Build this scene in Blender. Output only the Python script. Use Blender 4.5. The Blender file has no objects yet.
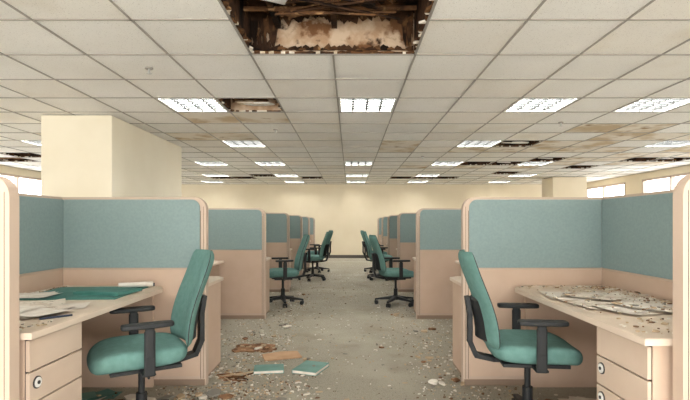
import bpy, bmesh, math, random
from mathutils import Vector, Matrix
R = random.Random(7)
sc = bpy.context.scene
sc.view_settings.view_transform = 'Standard'
sc.view_settings.look = 'None'
sc.view_settings.exposure = 0.3

# ------------------------------------------------------------ helpers
def lin(c):
    return tuple((v/255/12.92 if v/255 <= .04045 else ((v/255+.055)/1.055)**2.4) for v in c)+(1,)

def mat(name, c, rough=.7, c2=None, scale=20, bump=0, bscale=200, metal=0, detail=4, lo=.35, hi=.65, spec=.3):
    m = bpy.data.materials.new(name); m.use_nodes = True
    nt = m.node_tree; b = nt.nodes['Principled BSDF']
    b.inputs['Base Color'].default_value = lin(c)
    b.inputs['Roughness'].default_value = rough
    b.inputs['Metallic'].default_value = metal
    b.inputs['Specular IOR Level'].default_value = spec
    tc = nt.nodes.new('ShaderNodeTexCoord')
    if c2 is not None:
        n = nt.nodes.new('ShaderNodeTexNoise'); n.inputs['Scale'].default_value = scale
        n.inputs['Detail'].default_value = detail
        nt.links.new(tc.outputs['Object'], n.inputs['Vector'])
        r = nt.nodes.new('ShaderNodeValToRGB')
        r.color_ramp.elements[0].position = lo; r.color_ramp.elements[1].position = hi
        r.color_ramp.elements[0].color = lin(c); r.color_ramp.elements[1].color = lin(c2)
        nt.links.new(n.outputs['Fac'], r.inputs['Fac'])
        nt.links.new(r.outputs['Color'], b.inputs['Base Color'])
    if bump:
        n2 = nt.nodes.new('ShaderNodeTexNoise'); n2.inputs['Scale'].default_value = bscale
        nt.links.new(tc.outputs['Object'], n2.inputs['Vector'])
        bp = nt.nodes.new('ShaderNodeBump'); bp.inputs['Strength'].default_value = bump
        bp.inputs['Distance'].default_value = .01
        nt.links.new(n2.outputs['Fac'], bp.inputs['Height'])
        nt.links.new(bp.outputs['Normal'], b.inputs['Normal'])
    return m

def emis(name, c, s):
    m = bpy.data.materials.new(name); m.use_nodes = True
    b = m.node_tree.nodes['Principled BSDF']
    b.inputs['Base Color'].default_value = lin(c)
    b.inputs['Emission Color'].default_value = lin(c)
    b.inputs['Emission Strength'].default_value = s
    return m

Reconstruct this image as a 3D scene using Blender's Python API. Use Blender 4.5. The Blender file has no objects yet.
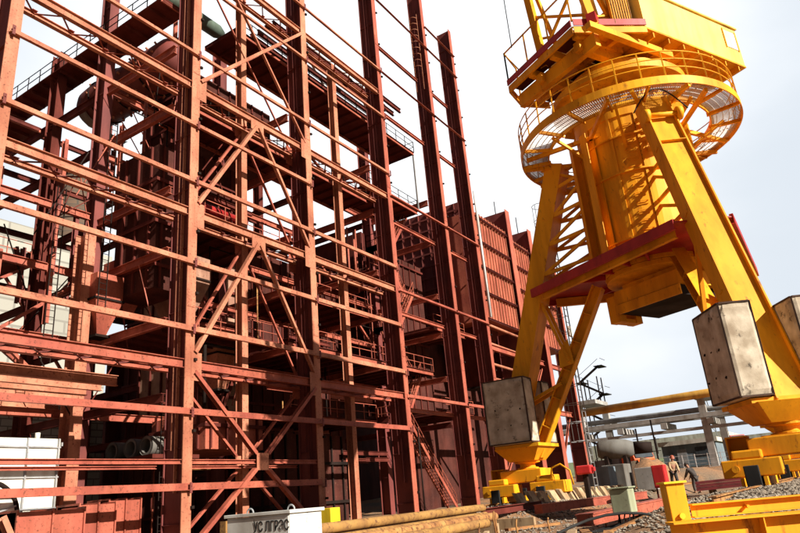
import bpy, bmesh, math, random
from mathutils import Vector, Matrix, noise
random.seed(7)
S = bpy.context.scene
COL = S.collection

# ------------------------------------------------------------------ camera
# metres; the eye is the origin, x runs along the steel facade, y into the building, z up
cam = bpy.data.cameras.new('camera'); cam.sensor_width = 36; cam.lens = 29.7
cam.clip_start = .1; cam.clip_end = 9000
camo = bpy.data.objects.new('camera', cam); COL.objects.link(camo); S.camera = camo
a_, b_, c_ = math.radians(58.2), math.radians(19.62), math.radians(-5.08)
fw = Vector((math.sin(a_)*math.cos(b_), math.cos(a_)*math.cos(b_), math.sin(b_)))
r0 = Vector((math.cos(a_), -math.sin(a_), 0)); u0 = r0.cross(fw)
r1 = r0*math.cos(c_)+u0*math.sin(c_); u1 = -r0*math.sin(c_)+u0*math.cos(c_)
m = Matrix((r1, u1, -fw)).transposed().to_4x4(); camo.matrix_world = m

# ------------------------------------------------------------------ sky, sun, exposure
SUN_AZ = math.radians(-98.5)      # direction towards the sun in plan (from +x, counterclockwise)
SUN_EL = math.radians(29)
w = bpy.data.worlds.new('World'); S.world = w; w.use_nodes = True
nt = w.node_tree; nt.nodes.clear()
N = lambda t: nt.nodes.new(t)
out = N('ShaderNodeOutputWorld'); bg = N('ShaderNodeBackground'); bg2 = N('ShaderNodeBackground')
sky = N('ShaderNodeTexSky'); sky.sky_type = 'NISHITA'; sky.sun_disc = False
sky.sun_elevation = SUN_EL; sky.sun_rotation = math.pi/2-SUN_AZ; sky.dust_density = 1.5; sky.air_density = 1.0
bg.inputs[1].default_value = .018
L = nt.links.new
tc = N('ShaderNodeTexCoord'); mp = N('ShaderNodeMapping'); mp.inputs[3].default_value = (1.4, 1.4, 3.2)
no = N('ShaderNodeTexNoise'); no.inputs['Scale'].default_value = 1.3; no.inputs['Detail'].default_value = 7; no.inputs['Roughness'].default_value = .5
L(tc.outputs['Generated'], mp.inputs[0]); L(mp.outputs[0], no.inputs[0])
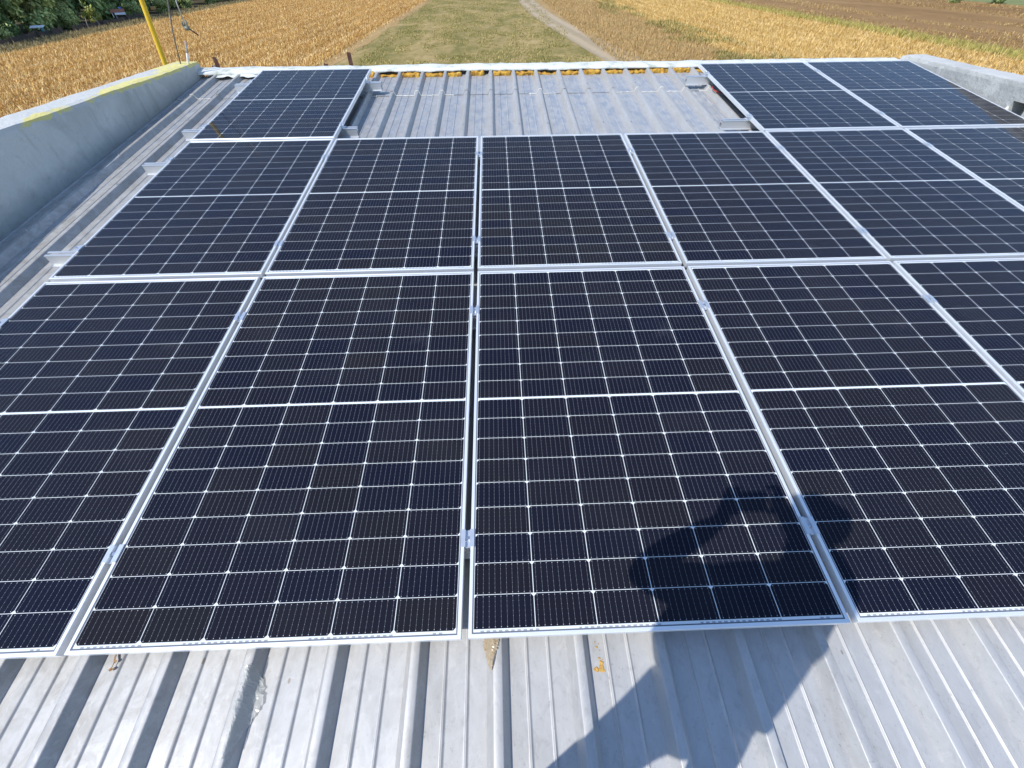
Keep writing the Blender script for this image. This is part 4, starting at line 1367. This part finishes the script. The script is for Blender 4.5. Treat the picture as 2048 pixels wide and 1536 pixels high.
for s_, (sh_, el_, wr_) in ((-1, (SHL, ELL, WRL)), (1, (SHR, ELR, WRR))):
    a = add(sh_, 0.062, cs); b = add(sh_.lerp(el_, 0.5), 0.052, a); c = add(el_, 0.044, b); d = add(el_.lerp(wr_, 0.45), 0.040, c); e = add(wr_, 0.026, d)
    # palm and five fingers closing on the phone's short edge
    palm = add(wr_ + (PH - wr_) * 0.18 + CAM_U * 0.045 + CAM_B * 0.004, 0.026, e)
    for q in range(4):
        base = J[palm] + CAM_U * (0.022 - 0.016 * q) + CAM_R * (s_ * 0.012)
        f1 = add(base + CAM_U * (0.034 if q == 0 else 0.012) - CAM_R * s_ * 0.012 + CAM_B * 0.006, 0.009, palm)
        f2 = add(J[f1] - CAM_R * s_ * (0.026 - 0.002 * q) + CAM_B * 0.004, 0.0085, f1)
        add(J[f2] - CAM_R * s_ * (0.020 - 0.003 * q) - CAM_B * 0.004, 0.0075, f2)
    t1 = add(J[palm] - CAM_U * 0.030 - CAM_R * s_ * 0.012, 0.011, palm)
    add(J[t1] - CAM_U * 0.004 - CAM_R * s_ * 0.03, 0.009, t1)
for hp, kn, an, to in ((HIPL, KNL, ANL, TOL), (HIPR, KNR, ANR, TOR)):
    a = add(hp, 0.078, pv); b = add(hp.lerp(kn, .45), 0.058, a); c = add(kn, 0.048, b); d = add(kn.lerp(an, .4), 0.046, c); e = add(an, 0.042, d); add(to, 0.034, e)
world_child('body', skin_mesh('body', J, E, Rr, M_SKIN, 2), person)
for q in (-1, 1):
    mb = MB()
    c0 = HEAD + Vector((q * 0.034 - 0.012, 0.082, 0.005))
    mb.tube([c0 + Vector((0, -0.006, 0)), c0 + Vector((0, 0.002, 0)), c0 + Vector((0, 0.006, 0))], [0.012, 0.010, 0.004], 10)
    world_child('eye', mb.mesh('eye', M_HAIR, True), person)
# jacket: torso and sleeves as one garment
J, E, Rr = [], [], []
pv = add(PELV + Vector((-0.01, 0, 0.06)), 0.20); ws = add(WAIST + Vector((-0.02, 0, 0)), 0.215, pv); cs = add(CHEST, 0.185, ws); nk = add(NECK + Vector((0, 0, -0.02)), 0.085, cs)
for sh_, el_, wr_ in ((SHL, ELL, WRL), (SHR, ELR, WRR)):
    a = add(sh_, 0.085, cs); b = add(sh_.lerp(el_, .5), 0.070, a); c = add(el_, 0.058, b); d = add(el_.lerp(wr_, .5), 0.045, c); add(el_.lerp(wr_, .93), 0.034, d)
world_child('jacket', skin_mesh('jacket', J, E, Rr, M_JACKET, 2), person)
J, E, Rr = [], [], []
tp = add(PELV + Vector((0.005, 0, 0.15)), 0.15); pv = add(PELV + Vector((0, 0, 0.05)), 0.145, tp)
for hp, kn, an, q in ((HIPL, KNL, ANL, 1.0), (HIPR, KNR, ANR, 0.80)):
    a = add(hp, 0.088 * q, pv); b = add(hp.lerp(kn, .45), 0.074 * q, a); c = add(kn, 0.066 * q, b); add(kn.lerp(an, .92), 0.062, c)
world_child('trousers', skin_mesh('trousers', J, E, Rr, M_TROUSER, 2), person)
for an, to in ((ANL, TOL), (ANR, TOR)):
    J, E, Rr = [], [], []
    a = add(an + Vector((0, -0.06, -0.05)), 0.045); b = add(an + Vector((0, 0.02, -0.04)), 0.052, a); c = add(to + Vector((0, -0.03, 0)), 0.046, b); add(to + Vector((0, 0.05, 0)), 0.036, c)
    world_child('shoe', skin_mesh('shoe', J, E, Rr, M_SHOE, 2), person)
J, E, Rr = [], [], []
a = add(HEAD + Vector((0, -0.05, -0.05)), 0.066); b = add(HEAD + Vector((0, -0.028, 0.045)), 0.097, a); add(HEAD + Vector((0, 0.03, 0.075)), 0.082, b)
world_child('hair', skin_mesh('hair', J, E, Rr, M_HAIR, 2), person)

# the phone, held level with the camera's own viewpoint just in front of its back
pm = Matrix(((CAM_R.x, CAM_U.x, CAM_B.x, PH.x), (CAM_R.y, CAM_U.y, CAM_B.y, PH.y), (CAM_R.z, CAM_U.z, CAM_B.z, PH.z), (0, 0, 0, 1)))
ph = empty('mobile_phone', pm, 'dark mobile phone held level in both hands, only its shadow in view', 'phone')
mb = MB()
def rr_ring(z, ins):
    pts = []
    w2, h2, rc = 0.074 - ins, 0.036 - ins, 0.010
    for cx_, cy_, a0 in ((w2 - rc, h2 - rc, 0), (-w2 + rc, h2 - rc, 90), (-w2 + rc, -h2 + rc, 180), (w2 - rc, -h2 + rc, 270)):
        for q in range(5):
            a = math.radians(a0 + 22.5 * q); pts.append((cx_ + rc * math.cos(a), cy_ + rc * math.sin(a), z))
    return pts
rings = [rr_ring(0.0, 0.0015), rr_ring(0.0015, 0), rr_ring(0.0065, 0), rr_ring(0.008, 0.0015)]
for a, b in zip(rings[:-1], rings[1:]):
    n = len(a)
    for q in range(n): mb.face([a[q], a[(q + 1) % n], b[(q + 1) % n], b[q]])
mb.face(rings[0][::-1])
link('phone_case', mb.mesh('phone_case', M_BLACK), ph)
mb = MB(); mb.face(rr_ring(0.0079, 0.0015)); link('screen', mb.mesh('screen', M_BLACK), ph)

================================

Only the lines from the top of the records through the line with "sc.view_settings.exposure = 0.3" belong in the copy; write them out exactly, leaving out pictures.

• [Written answer]
Build this scene in Blender. Output only the Python script. Use Blender 4.5. The Blender file has no objects yet.
import bpy, bmesh, math, random
from mathutils import Vector, Matrix
R = random.Random(7)
sc = bpy.context.scene
sc.view_settings.view_transform = 'Standard'
sc.view_settings.look = 'None'
sc.view_settings.exposure = 0.3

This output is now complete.